Insurers, including Zurich, win ruling in battle with Coal Authority over subsidence affected residential properties

Gavel ban

A clutch of insurers have won a Land Tribunal ruling in a long-ruining battle with the Coal Authority.

The case related to 24 subsidence affected residential properties in Rosewell, near Edinburgh. Out of Cunnigham Lindsey’s clients, Zurich had the largest number of insureds.

The Coal Authority originally rejected liability in 2004. Convinced that this decision was wrong, mining experts from Cunningham Lindsey’s project managed subsidence team, working on behalf of the consortium, then appointed specialist consultant engineers, Wardell Armstrong, to investigate further.

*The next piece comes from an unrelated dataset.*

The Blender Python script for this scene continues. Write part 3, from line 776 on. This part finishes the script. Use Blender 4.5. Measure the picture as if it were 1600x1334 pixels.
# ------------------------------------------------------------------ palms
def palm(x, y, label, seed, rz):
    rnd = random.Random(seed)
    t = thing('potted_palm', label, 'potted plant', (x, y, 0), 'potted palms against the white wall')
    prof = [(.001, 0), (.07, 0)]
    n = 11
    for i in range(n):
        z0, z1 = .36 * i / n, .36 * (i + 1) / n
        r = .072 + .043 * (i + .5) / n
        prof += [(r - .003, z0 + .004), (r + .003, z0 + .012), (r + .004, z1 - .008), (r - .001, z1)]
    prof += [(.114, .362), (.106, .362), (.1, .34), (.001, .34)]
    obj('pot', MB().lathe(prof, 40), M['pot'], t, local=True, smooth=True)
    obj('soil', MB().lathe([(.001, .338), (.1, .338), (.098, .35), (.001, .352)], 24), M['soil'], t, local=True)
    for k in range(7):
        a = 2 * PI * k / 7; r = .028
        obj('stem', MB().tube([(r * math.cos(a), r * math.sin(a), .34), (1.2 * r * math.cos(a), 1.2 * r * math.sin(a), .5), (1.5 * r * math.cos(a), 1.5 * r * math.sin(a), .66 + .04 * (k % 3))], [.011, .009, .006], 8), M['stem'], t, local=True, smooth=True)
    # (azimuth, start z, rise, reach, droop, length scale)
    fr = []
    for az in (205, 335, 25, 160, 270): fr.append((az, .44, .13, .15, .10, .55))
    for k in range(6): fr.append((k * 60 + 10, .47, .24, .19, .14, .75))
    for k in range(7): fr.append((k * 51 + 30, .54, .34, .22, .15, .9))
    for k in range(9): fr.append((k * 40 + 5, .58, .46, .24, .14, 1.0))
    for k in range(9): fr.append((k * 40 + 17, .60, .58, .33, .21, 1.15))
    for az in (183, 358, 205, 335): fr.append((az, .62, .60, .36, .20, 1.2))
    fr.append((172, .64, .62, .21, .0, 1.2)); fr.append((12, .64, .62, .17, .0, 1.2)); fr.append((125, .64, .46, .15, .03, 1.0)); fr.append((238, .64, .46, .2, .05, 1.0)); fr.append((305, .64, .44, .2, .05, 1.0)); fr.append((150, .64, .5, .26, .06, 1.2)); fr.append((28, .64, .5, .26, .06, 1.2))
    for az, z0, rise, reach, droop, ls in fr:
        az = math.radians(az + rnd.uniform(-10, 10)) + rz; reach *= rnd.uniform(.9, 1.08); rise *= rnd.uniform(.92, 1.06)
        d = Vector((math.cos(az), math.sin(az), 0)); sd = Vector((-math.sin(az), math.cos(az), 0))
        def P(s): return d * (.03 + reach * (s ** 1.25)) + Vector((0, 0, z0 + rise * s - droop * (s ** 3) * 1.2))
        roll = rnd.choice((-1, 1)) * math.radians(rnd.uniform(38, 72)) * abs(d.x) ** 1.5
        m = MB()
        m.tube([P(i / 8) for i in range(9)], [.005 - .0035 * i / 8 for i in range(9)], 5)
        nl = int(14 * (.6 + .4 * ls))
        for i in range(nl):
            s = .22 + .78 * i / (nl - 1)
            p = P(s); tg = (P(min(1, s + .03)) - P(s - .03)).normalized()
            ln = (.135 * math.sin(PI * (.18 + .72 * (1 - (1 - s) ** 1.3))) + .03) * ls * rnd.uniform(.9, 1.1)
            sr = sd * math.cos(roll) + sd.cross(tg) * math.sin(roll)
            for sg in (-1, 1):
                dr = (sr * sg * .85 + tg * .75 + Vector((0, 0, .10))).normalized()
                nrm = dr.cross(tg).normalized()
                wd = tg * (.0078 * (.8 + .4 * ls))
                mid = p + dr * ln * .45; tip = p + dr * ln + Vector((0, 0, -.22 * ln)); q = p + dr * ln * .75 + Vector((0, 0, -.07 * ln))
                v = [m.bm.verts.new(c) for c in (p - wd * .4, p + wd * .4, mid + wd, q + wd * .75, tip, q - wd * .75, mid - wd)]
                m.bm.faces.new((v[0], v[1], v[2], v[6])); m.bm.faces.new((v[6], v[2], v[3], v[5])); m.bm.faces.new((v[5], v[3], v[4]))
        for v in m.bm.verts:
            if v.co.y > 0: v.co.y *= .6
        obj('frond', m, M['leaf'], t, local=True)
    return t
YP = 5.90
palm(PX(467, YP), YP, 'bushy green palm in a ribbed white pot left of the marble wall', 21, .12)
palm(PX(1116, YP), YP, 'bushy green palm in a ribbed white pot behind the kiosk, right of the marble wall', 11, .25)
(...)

After a comprehensive review, they formed the opinion that the most probable cause of damage to these properties was areal subsidence associated with old coal mine workings in the Whitehill Great seam, some 30m below the affected area of the village.

In February this year, the Lands Tribunal advised that Wardell Armstrong’s evidence had been preferred and the decision was found in favour of insurers.

The Lands Tribunal also concluded that the Coal Authority are liable for the necessary mine stabilisation works, which establishes an important precedent for similar cases in the future.

The Coal Authority has not appealed against the Tribunal’s ruling. The case continues in order to determine what proportion of the costs incurred, estimated at around £3 million, can be recovered by insurers from the Coal Authority. In the proceedings, the consortium was represented by Counsel instructed by Simpson & Marwick, Solicitors.